Todas as voluntárias da Guarda já atingiram os 40 anos de idade. São mulheres solteiras ou divorciadas que decidiram dedicar a sua vida à instituição. Não são aceites mães solteiras com filhos porque, explica Maria do Carmo, "é muito difícil gerir a diferença entre filhos legítimos e adoptivos. Há sempre ciúmes e desconfianças".
No passado, um casal assegurou a manutenção de um lar. Esta situação foi, no entanto, um caso pontual, que a directora da Aldeia SOS da Guarda gostaria de ver repetida.

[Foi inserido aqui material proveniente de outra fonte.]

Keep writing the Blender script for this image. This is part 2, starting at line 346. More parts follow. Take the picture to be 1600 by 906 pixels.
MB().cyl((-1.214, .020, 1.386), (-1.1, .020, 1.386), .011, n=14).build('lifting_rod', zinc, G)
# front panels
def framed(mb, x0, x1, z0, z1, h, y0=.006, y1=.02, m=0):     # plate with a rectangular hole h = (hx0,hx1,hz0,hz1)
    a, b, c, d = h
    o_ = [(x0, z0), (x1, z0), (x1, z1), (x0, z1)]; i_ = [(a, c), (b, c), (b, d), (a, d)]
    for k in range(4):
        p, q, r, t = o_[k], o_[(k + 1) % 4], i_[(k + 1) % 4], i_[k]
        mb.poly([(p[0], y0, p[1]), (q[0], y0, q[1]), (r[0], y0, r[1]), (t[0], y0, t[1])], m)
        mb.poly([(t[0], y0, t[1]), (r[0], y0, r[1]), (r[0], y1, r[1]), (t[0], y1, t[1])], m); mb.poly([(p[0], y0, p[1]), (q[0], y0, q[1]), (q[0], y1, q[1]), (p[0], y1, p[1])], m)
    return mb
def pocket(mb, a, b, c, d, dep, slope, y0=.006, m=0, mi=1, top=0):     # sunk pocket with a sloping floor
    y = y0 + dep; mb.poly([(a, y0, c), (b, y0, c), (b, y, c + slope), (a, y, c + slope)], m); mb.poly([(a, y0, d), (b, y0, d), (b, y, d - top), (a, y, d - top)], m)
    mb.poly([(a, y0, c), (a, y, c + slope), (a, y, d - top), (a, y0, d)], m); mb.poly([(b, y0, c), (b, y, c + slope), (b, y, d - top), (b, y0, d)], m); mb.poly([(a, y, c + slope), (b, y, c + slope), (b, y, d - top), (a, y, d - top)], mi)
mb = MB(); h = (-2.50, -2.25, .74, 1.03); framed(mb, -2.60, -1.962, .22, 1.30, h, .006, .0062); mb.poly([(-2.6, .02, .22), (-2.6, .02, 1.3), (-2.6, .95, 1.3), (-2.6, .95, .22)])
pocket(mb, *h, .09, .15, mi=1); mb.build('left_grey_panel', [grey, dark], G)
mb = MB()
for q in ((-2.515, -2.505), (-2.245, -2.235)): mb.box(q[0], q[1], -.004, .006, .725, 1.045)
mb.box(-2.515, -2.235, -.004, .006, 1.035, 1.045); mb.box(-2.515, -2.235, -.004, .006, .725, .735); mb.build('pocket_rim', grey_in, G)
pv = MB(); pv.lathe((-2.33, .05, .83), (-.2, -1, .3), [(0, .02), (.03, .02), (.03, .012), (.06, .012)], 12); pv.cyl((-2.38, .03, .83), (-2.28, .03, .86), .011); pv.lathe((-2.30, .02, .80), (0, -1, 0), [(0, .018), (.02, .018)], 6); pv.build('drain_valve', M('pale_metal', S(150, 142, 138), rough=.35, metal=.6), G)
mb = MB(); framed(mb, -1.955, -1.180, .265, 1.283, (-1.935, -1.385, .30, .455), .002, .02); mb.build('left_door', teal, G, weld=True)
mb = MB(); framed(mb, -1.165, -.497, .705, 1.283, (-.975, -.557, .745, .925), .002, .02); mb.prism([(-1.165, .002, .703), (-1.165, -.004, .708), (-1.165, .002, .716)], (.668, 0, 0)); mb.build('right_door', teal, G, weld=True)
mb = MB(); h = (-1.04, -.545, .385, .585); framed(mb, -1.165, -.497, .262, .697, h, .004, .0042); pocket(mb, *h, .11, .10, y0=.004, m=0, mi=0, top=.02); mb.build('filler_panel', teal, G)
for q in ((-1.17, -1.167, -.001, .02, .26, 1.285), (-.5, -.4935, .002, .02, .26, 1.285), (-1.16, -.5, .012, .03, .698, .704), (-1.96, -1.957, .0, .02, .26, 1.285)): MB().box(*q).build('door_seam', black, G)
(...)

Adopção é um processo complicado

A política de apoio à criança em Portugal, no que diz respeito a crianças orfãs ou cujos pais são incapazes de garantir a sua educação, favorece a adopção por parte de jovens casais. No entanto, é frequente surgirem alguns impedimentos que obrigam os tribunais e os centros regionais de Segurança Social a "entregar" as crianças a instituições de solidariedade social. Um desses impedimentos é a possibilidade de os próprios pais recusarem que os filhos sejam adoptados por outros casais. A juntar a isto, acontece também serem os casais de adopção a rejeitarem o acolhimento a grupos de irmãos.
A Aldeia SOS beirã é, por aqueles motivos, o único "porto de abrigo" onde rapazes e raparigas, ainda bebés, recebem o auxílio necessário. "Aqui não dividimos os irmãos, procuramos manter os laços de sangue. Uma vez que perdem os pais, ao menos que mantenham esses laços", enfatiza Maria do Carmo.
Ao contrário de outras instituições de solidariedade social que possuem equipamentos de apoio no seio das suas instalações, as Aldeias SOS procuram que os seus educandos frequentem todas as instituições e participem em todas as actividades que a comunidade exterior oferece, nomeadamente creches, estabelecimentos de ensino e escolas de formação profissional. A interiorização de normas de conduta e de ordem leva ainda as mães SOS a, desde muito cedo, incentivar as crianças a realizarem um pequeno número de tarefas que "propiciem o desenvolvimento das suas capacidades mentais, logo que tenham alguma habilidade".

Visitas são raras

A recuperação do equilíbrio psicológico dos jovens quando chegam maltratados à Aldeia SOS é uma conquista morosa e na qual os obstáculos e recuos são frequentes.
Neste contexto, é muito difícil estabelecer em que condições, por exemplo, se devem processar as visitas de familiares, sobretudo dos pais. O regulamento da Associação das Aldeias apenas permite a realização destes encontros uma vez por mês. "Se o contacto for muito frequente dificulta-nos o trabalho. As crianças muito pequenas ficam divididas. Têm dificuldade em entender porque é que não estão com os pais. É muito importante que cresçam com uma imagem positiva dos seus progenitores", sublinha a máxima responsável pela instituição guardense.
Apesar de parecer muito restrita nesta norma, a verdade é que a esmagadora maioria dos jovens não são visitados durante anos por qualquer familiar. As ausências prolongadas geram crises pontuais. "Temos que fazer, às vezes, um esforço muito grande para os pais virem cá vê-los".